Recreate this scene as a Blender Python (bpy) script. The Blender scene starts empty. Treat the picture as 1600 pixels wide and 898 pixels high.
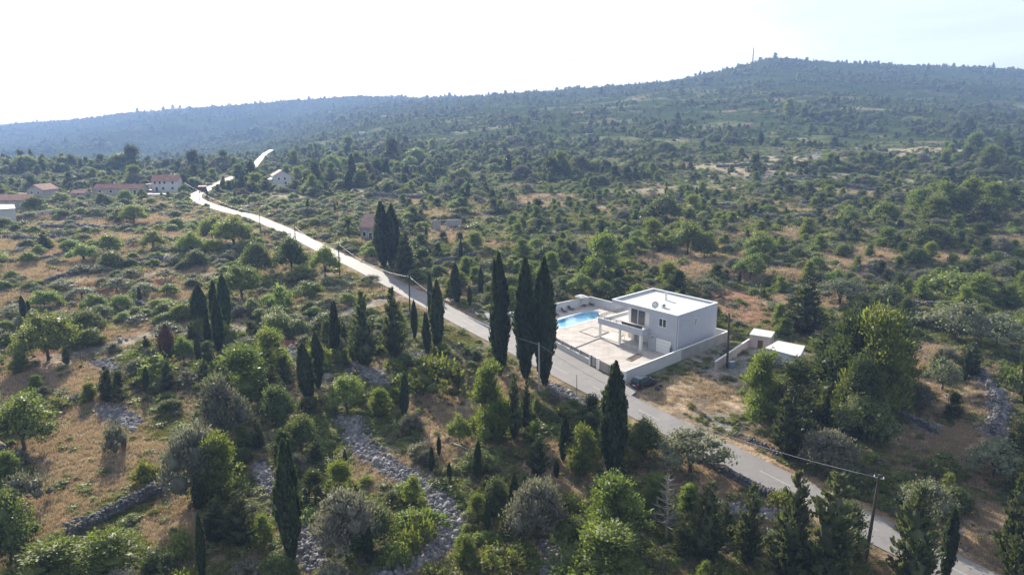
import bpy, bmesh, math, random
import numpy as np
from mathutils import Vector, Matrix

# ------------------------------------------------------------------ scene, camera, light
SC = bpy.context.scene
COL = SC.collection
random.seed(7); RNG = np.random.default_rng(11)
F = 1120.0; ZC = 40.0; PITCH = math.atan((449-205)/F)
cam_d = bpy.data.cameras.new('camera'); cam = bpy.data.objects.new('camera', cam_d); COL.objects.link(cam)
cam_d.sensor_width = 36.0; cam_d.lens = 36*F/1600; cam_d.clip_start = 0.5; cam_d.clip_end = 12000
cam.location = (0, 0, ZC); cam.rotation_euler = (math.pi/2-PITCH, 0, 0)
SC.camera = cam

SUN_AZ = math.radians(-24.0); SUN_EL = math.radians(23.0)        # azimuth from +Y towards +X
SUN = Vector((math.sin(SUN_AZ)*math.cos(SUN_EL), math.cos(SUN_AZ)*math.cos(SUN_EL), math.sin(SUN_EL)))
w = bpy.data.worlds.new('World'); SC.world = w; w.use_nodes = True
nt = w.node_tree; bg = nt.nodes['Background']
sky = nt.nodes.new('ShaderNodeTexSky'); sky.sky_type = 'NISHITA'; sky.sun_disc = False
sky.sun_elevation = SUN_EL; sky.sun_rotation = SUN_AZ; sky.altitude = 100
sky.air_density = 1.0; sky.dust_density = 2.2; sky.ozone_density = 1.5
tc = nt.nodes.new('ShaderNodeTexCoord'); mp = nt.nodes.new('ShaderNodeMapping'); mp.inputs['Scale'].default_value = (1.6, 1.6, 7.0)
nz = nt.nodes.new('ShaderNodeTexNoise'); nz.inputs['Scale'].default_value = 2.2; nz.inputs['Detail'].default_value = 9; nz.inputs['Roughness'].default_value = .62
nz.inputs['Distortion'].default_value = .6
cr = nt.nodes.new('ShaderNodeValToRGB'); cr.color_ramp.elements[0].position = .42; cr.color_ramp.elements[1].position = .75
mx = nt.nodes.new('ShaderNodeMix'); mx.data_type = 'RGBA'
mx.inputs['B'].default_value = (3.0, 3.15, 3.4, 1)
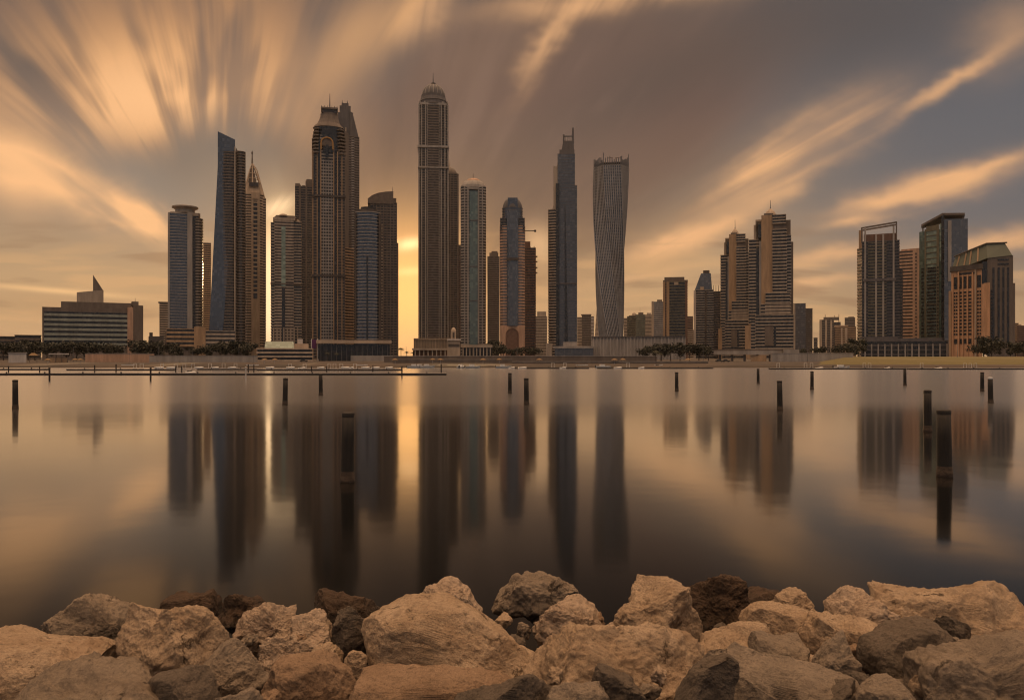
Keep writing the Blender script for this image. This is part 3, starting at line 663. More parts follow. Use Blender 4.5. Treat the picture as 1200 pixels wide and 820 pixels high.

◆ ◆ ◆

Exercise
Your copy should match the records word for word, with the pictures removed.

Task output
Recreate this scene as a Blender Python (bpy) script. The Blender scene starts empty. Treat the picture as 1600 pixels wide and 898 pixels high.
import bpy, bmesh, math, random
import numpy as np
from mathutils import Vector, Matrix

# ------------------------------------------------------------------ scene, camera, light
SC = bpy.context.scene
COL = SC.collection
random.seed(7); RNG = np.random.default_rng(11)
F = 1120.0; ZC = 40.0; PITCH = math.atan((449-205)/F)
cam_d = bpy.data.cameras.new('camera'); cam = bpy.data.objects.new('camera', cam_d); COL.objects.link(cam)
cam_d.sensor_width = 36.0; cam_d.lens = 36*F/1600; cam_d.clip_start = 0.5; cam_d.clip_end = 12000
cam.location = (0, 0, ZC); cam.rotation_euler = (math.pi/2-PITCH, 0, 0)
SC.camera = cam

SUN_AZ = math.radians(-24.0); SUN_EL = math.radians(23.0)        # azimuth from +Y towards +X
SUN = Vector((math.sin(SUN_AZ)*math.cos(SUN_EL), math.cos(SUN_AZ)*math.cos(SUN_EL), math.sin(SUN_EL)))
w = bpy.data.worlds.new('World'); SC.world = w; w.use_nodes = True
nt = w.node_tree; bg = nt.nodes['Background']
sky = nt.nodes.new('ShaderNodeTexSky'); sky.sky_type = 'NISHITA'; sky.sun_disc = False
sky.sun_elevation = SUN_EL; sky.sun_rotation = SUN_AZ; sky.altitude = 100
sky.air_density = 1.0; sky.dust_density = 2.2; sky.ozone_density = 1.5
tc = nt.nodes.new('ShaderNodeTexCoord'); mp = nt.nodes.new('ShaderNodeMapping'); mp.inputs['Scale'].default_value = (1.6, 1.6, 7.0)
nz = nt.nodes.new('ShaderNodeTexNoise'); nz.inputs['Scale'].default_value = 2.2; nz.inputs['Detail'].default_value = 9; nz.inputs['Roughness'].default_value = .62
nz.inputs['Distortion'].default_value = .6
cr = nt.nodes.new('ShaderNodeValToRGB'); cr.color_ramp.elements[0].position = .42; cr.color_ramp.elements[1].position = .75
mx = nt.nodes.new('ShaderNodeMix'); mx.data_type = 'RGBA'
mx.inputs['B'].default_value = (3.0, 3.15, 3.4, 1)
Keep writing the Blender script for this image. This is part 3, starting at line 663. More parts follow. Use Blender 4.5. Treat the picture as 1200 pixels wide and 820 pixels high.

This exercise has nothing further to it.